═════ RECORDS TO USE
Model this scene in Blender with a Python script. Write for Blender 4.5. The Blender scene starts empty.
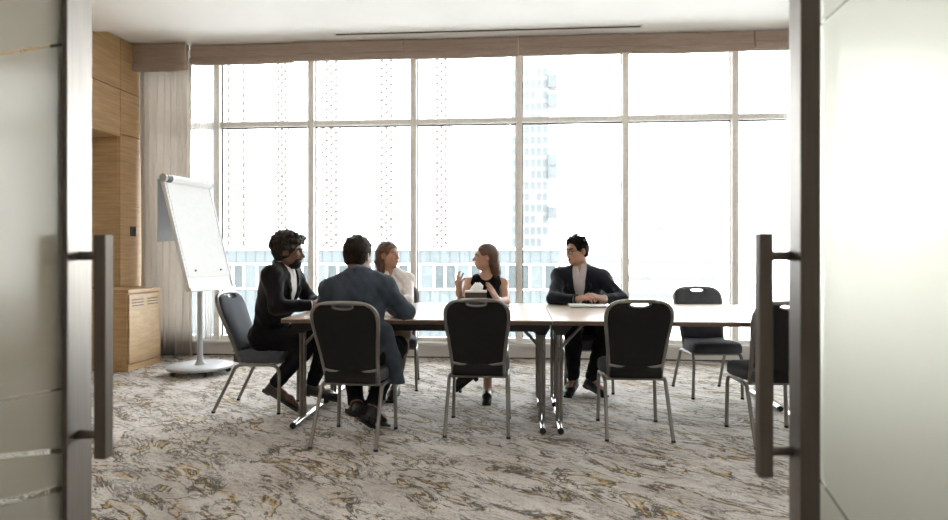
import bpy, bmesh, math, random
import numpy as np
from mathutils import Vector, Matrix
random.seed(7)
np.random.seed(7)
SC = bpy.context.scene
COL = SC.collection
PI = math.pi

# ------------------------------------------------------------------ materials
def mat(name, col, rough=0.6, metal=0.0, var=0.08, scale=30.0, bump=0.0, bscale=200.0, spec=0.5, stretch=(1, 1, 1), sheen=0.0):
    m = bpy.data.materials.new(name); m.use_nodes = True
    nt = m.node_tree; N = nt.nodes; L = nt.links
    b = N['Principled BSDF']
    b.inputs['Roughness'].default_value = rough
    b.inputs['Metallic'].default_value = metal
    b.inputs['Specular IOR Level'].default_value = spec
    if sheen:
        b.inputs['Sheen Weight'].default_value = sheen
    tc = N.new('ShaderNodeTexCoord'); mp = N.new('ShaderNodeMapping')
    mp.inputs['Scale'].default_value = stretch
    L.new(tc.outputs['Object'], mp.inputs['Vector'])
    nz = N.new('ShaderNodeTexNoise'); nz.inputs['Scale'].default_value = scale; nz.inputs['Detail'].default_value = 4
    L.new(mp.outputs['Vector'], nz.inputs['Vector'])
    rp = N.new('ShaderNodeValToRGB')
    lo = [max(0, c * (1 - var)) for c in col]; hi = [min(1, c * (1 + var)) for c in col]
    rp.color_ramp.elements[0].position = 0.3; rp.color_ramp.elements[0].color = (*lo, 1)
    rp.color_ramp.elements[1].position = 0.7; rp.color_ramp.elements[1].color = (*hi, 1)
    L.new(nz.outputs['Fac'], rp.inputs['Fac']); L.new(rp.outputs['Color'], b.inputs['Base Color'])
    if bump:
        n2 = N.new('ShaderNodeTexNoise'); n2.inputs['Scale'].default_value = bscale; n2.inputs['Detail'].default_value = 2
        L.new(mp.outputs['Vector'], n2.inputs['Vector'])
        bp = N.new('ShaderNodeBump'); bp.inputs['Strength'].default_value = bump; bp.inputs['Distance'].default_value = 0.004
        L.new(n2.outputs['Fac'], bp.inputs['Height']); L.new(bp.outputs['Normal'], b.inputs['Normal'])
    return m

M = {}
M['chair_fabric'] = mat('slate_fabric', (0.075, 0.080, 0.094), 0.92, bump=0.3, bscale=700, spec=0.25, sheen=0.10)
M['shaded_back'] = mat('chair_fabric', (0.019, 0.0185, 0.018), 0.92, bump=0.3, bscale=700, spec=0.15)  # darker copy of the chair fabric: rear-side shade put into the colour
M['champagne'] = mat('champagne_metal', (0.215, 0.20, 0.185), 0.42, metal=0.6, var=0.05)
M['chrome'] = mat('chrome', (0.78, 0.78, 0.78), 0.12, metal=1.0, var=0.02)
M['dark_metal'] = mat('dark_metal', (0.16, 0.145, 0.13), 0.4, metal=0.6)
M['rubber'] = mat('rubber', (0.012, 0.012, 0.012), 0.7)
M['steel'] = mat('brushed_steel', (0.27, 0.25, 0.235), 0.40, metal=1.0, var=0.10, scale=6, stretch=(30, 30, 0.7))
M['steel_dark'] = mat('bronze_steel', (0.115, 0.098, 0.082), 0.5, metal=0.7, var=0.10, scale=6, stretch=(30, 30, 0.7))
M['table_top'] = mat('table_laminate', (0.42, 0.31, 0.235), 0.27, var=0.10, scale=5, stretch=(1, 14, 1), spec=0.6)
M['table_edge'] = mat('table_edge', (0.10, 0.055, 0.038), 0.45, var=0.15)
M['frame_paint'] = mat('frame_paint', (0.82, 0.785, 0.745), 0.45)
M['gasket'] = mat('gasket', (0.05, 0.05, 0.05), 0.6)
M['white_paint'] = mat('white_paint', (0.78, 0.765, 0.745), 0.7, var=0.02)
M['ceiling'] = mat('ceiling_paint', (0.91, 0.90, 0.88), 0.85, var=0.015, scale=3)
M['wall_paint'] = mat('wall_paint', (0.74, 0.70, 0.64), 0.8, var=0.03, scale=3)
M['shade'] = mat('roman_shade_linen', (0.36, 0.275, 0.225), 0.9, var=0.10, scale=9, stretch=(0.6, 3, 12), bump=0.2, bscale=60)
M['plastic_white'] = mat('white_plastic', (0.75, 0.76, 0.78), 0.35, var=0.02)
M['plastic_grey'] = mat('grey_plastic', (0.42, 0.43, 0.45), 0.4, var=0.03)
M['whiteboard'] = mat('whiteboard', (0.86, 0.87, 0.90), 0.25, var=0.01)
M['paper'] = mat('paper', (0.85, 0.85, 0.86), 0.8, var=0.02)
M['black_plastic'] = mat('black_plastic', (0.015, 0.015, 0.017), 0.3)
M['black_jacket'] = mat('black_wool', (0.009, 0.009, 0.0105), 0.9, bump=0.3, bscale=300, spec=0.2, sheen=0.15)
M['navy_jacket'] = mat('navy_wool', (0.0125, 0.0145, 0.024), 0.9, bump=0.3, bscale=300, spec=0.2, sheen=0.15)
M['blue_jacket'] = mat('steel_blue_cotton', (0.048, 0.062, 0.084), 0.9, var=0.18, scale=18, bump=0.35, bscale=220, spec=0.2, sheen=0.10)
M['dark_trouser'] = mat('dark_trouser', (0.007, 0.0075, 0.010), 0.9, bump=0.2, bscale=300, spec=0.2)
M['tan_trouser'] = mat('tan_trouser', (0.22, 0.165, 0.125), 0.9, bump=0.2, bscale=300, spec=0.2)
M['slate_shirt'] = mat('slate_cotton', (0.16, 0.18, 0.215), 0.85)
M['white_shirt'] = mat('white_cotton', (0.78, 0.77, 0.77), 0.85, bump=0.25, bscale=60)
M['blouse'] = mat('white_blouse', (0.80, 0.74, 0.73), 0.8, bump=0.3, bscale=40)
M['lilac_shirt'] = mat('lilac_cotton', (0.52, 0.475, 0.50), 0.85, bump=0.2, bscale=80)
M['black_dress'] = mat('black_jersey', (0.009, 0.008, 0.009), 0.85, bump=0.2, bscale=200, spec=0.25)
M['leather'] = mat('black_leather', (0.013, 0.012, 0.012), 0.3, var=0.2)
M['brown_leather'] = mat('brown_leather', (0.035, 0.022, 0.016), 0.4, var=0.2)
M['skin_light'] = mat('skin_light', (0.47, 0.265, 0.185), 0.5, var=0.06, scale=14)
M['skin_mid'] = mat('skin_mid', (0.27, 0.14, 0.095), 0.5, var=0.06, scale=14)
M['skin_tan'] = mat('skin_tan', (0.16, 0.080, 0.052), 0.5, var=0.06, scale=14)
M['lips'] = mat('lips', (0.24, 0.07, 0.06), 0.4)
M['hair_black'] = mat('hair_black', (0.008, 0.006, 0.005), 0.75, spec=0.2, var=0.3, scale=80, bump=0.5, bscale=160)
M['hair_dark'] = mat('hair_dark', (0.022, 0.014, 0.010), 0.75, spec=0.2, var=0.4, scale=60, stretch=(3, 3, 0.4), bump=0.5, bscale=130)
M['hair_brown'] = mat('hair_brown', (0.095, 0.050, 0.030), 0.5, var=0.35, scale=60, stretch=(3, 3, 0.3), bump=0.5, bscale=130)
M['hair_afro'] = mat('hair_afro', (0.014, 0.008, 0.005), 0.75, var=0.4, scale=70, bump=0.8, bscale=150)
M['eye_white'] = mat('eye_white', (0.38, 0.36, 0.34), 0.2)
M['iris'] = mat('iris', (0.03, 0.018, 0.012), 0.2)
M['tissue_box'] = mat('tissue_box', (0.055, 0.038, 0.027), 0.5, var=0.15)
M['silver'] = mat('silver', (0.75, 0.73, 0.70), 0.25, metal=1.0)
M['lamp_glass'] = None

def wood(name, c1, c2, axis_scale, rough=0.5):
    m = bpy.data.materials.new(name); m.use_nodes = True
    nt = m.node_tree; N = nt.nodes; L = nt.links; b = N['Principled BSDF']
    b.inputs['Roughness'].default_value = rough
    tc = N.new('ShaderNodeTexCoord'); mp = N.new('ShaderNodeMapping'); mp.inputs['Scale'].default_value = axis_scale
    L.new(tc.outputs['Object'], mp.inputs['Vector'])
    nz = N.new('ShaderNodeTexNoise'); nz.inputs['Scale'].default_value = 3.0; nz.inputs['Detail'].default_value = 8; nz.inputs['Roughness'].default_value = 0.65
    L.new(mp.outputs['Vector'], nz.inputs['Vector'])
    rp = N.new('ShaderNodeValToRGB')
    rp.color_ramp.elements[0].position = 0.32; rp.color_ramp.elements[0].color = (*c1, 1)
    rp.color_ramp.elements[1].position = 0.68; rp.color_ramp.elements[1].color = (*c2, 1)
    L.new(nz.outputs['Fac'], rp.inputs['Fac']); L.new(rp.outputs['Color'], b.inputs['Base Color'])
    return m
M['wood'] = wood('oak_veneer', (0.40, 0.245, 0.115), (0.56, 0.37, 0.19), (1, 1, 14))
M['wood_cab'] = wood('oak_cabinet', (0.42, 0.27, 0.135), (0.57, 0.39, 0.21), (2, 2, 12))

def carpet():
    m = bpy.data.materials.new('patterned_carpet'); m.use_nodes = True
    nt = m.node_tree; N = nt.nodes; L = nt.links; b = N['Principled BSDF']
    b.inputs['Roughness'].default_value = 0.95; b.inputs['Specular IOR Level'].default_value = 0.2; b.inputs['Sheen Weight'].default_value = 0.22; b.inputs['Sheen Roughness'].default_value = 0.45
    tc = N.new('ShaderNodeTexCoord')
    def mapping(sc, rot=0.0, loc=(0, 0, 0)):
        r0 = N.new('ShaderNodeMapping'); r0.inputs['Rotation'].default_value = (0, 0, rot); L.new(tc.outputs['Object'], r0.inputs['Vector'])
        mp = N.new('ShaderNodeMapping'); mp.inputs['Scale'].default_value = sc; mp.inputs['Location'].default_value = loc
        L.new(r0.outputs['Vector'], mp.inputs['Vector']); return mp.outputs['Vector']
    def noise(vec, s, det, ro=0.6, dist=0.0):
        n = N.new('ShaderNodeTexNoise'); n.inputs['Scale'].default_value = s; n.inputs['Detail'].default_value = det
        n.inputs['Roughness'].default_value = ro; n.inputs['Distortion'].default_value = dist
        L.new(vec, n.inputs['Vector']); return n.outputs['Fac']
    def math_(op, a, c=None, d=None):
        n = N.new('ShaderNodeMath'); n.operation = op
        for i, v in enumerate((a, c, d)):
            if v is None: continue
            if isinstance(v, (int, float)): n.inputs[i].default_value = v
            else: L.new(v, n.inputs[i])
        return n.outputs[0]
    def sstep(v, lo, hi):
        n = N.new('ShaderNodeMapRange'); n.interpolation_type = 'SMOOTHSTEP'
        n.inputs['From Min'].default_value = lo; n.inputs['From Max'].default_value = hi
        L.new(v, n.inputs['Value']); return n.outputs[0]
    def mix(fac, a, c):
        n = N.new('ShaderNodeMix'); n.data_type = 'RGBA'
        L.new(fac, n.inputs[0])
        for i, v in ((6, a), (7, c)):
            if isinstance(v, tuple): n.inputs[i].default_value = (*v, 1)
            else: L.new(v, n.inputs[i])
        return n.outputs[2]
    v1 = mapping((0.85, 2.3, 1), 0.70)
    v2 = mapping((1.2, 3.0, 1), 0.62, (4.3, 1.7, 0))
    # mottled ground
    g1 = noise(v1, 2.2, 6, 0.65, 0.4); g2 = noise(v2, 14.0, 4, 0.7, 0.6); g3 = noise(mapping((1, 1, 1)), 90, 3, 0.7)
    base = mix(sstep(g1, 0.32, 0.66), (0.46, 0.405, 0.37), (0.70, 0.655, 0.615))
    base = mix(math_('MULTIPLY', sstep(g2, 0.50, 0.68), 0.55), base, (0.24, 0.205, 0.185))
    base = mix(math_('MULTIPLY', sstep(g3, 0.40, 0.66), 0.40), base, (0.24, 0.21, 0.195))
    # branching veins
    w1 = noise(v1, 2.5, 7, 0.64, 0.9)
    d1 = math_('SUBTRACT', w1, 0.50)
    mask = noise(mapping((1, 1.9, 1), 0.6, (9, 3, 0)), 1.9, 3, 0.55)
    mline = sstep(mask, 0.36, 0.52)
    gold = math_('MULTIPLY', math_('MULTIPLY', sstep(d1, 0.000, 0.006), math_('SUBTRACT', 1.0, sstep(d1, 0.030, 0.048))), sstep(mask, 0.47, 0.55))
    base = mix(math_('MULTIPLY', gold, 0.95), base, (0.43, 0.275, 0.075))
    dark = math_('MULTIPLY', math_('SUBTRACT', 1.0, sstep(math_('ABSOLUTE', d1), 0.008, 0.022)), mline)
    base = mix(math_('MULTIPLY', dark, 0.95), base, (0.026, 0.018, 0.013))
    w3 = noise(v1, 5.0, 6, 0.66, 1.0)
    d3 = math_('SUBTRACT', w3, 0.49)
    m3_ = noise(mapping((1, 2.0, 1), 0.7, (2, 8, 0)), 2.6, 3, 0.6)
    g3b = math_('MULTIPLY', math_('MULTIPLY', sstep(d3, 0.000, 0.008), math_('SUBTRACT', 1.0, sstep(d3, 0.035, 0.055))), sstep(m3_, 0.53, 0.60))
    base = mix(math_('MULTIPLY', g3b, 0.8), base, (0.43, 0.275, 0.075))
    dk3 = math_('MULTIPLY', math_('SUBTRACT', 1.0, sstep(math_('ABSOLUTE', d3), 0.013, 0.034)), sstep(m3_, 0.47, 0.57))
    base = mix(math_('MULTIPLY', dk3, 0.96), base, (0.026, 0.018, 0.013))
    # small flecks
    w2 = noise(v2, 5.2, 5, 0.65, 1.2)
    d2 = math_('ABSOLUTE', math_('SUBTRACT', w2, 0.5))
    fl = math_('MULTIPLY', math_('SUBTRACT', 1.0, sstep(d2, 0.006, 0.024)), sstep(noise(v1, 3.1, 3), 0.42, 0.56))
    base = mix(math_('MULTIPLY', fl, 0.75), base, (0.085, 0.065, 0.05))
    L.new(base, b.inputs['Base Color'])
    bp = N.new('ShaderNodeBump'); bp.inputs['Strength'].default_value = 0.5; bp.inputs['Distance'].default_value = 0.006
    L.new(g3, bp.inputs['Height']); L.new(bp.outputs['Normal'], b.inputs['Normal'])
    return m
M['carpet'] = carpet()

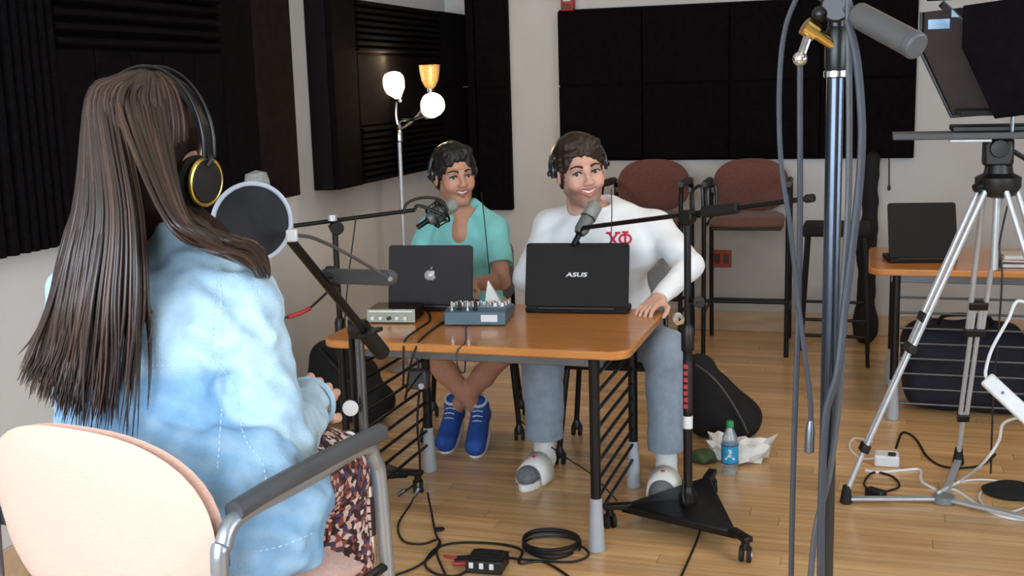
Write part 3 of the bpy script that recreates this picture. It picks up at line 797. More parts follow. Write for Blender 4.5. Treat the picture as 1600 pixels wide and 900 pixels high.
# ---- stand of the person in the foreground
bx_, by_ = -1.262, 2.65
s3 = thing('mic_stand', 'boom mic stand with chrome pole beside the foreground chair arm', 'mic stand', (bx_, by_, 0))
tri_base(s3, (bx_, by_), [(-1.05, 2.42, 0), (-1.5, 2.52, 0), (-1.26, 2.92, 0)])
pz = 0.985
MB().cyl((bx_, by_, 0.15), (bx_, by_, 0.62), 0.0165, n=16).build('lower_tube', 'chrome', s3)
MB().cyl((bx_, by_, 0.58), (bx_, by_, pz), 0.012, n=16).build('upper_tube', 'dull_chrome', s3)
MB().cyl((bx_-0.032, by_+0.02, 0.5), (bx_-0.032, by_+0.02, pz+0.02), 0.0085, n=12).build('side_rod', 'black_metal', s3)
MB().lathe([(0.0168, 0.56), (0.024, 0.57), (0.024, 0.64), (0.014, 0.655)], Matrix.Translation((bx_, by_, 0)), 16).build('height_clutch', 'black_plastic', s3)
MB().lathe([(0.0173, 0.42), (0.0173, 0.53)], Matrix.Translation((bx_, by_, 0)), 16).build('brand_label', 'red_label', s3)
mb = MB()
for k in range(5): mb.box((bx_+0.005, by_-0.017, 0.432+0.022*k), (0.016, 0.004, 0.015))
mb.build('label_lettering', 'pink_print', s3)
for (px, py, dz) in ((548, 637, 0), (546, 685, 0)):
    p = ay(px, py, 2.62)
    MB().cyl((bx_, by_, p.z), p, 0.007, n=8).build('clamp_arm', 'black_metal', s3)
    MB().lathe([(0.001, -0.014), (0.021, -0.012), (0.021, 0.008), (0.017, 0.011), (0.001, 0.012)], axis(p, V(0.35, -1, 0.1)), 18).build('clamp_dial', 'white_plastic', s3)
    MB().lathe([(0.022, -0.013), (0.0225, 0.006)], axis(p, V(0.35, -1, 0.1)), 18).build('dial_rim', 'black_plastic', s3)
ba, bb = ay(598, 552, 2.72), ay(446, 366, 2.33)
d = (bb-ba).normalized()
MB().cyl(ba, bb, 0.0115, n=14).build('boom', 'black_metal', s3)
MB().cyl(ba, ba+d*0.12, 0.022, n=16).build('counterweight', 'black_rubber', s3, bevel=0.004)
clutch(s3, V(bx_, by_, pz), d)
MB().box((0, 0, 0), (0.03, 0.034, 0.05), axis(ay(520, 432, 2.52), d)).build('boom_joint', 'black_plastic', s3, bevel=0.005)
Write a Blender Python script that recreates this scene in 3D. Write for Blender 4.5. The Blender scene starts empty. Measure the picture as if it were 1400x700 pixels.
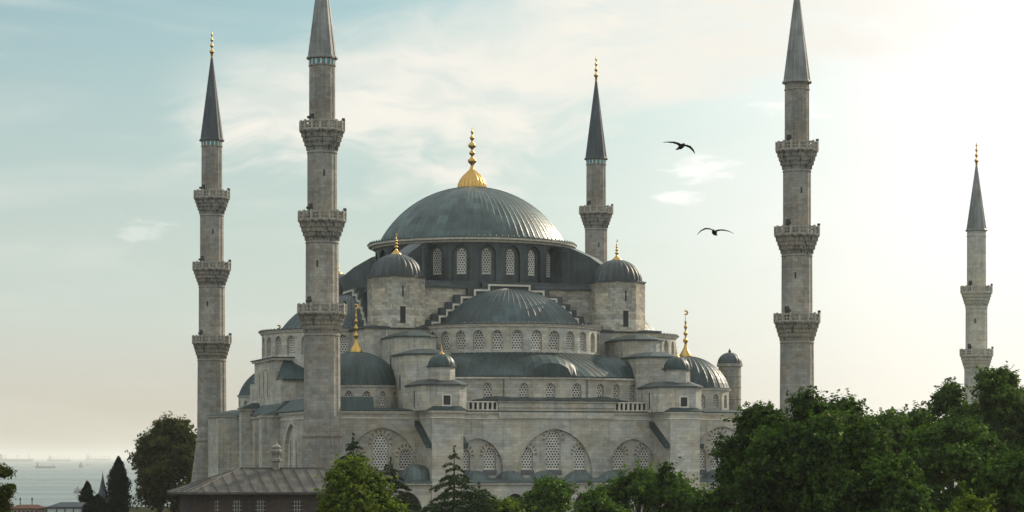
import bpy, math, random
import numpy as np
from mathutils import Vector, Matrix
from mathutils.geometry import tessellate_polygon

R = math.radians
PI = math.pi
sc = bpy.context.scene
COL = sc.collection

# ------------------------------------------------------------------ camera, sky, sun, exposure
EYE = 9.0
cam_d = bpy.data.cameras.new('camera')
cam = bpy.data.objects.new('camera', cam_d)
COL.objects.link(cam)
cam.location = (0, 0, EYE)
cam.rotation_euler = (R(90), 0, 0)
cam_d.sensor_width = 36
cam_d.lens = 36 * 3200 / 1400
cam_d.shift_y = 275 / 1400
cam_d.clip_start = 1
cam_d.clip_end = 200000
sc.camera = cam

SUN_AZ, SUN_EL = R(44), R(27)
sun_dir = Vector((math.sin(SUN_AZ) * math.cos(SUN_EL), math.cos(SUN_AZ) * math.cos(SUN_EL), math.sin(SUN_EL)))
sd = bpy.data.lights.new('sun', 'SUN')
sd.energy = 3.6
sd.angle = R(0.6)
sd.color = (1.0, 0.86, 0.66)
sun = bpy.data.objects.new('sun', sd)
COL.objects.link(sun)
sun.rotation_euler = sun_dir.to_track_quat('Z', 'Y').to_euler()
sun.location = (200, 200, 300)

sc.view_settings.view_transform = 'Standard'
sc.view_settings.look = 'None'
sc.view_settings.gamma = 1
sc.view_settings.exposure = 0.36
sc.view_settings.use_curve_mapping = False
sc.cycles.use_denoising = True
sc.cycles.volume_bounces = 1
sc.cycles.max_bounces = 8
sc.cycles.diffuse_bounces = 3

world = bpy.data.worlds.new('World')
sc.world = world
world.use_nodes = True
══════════
Using the data above, transcribe the lines that run from the line with "Write part 3" to the line with "d)).build('boom_joint', 'black_plastic', s3, bevel=0.005)", both ends kept, and output nothing else.

THE COMPLETED TASK:
Write part 3 of the bpy script that recreates this picture. It picks up at line 797. More parts follow. Write for Blender 4.5. Treat the picture as 1600 pixels wide and 900 pixels high.
# ---- stand of the person in the foreground
bx_, by_ = -1.262, 2.65
s3 = thing('mic_stand', 'boom mic stand with chrome pole beside the foreground chair arm', 'mic stand', (bx_, by_, 0))
tri_base(s3, (bx_, by_), [(-1.05, 2.42, 0), (-1.5, 2.52, 0), (-1.26, 2.92, 0)])
pz = 0.985
MB().cyl((bx_, by_, 0.15), (bx_, by_, 0.62), 0.0165, n=16).build('lower_tube', 'chrome', s3)
MB().cyl((bx_, by_, 0.58), (bx_, by_, pz), 0.012, n=16).build('upper_tube', 'dull_chrome', s3)
MB().cyl((bx_-0.032, by_+0.02, 0.5), (bx_-0.032, by_+0.02, pz+0.02), 0.0085, n=12).build('side_rod', 'black_metal', s3)
MB().lathe([(0.0168, 0.56), (0.024, 0.57), (0.024, 0.64), (0.014, 0.655)], Matrix.Translation((bx_, by_, 0)), 16).build('height_clutch', 'black_plastic', s3)
MB().lathe([(0.0173, 0.42), (0.0173, 0.53)], Matrix.Translation((bx_, by_, 0)), 16).build('brand_label', 'red_label', s3)
mb = MB()
for k in range(5): mb.box((bx_+0.005, by_-0.017, 0.432+0.022*k), (0.016, 0.004, 0.015))
mb.build('label_lettering', 'pink_print', s3)
for (px, py, dz) in ((548, 637, 0), (546, 685, 0)):
    p = ay(px, py, 2.62)
    MB().cyl((bx_, by_, p.z), p, 0.007, n=8).build('clamp_arm', 'black_metal', s3)
    MB().lathe([(0.001, -0.014), (0.021, -0.012), (0.021, 0.008), (0.017, 0.011), (0.001, 0.012)], axis(p, V(0.35, -1, 0.1)), 18).build('clamp_dial', 'white_plastic', s3)
    MB().lathe([(0.022, -0.013), (0.0225, 0.006)], axis(p, V(0.35, -1, 0.1)), 18).build('dial_rim', 'black_plastic', s3)
ba, bb = ay(598, 552, 2.72), ay(446, 366, 2.33)
d = (bb-ba).normalized()
MB().cyl(ba, bb, 0.0115, n=14).build('boom', 'black_metal', s3)
MB().cyl(ba, ba+d*0.12, 0.022, n=16).build('counterweight', 'black_rubber', s3, bevel=0.004)
clutch(s3, V(bx_, by_, pz), d)
MB().box((0, 0, 0), (0.03, 0.034, 0.05), axis(ay(520, 432, 2.52), d)).build('boom_joint', 'black_plastic', s3, bevel=0.005)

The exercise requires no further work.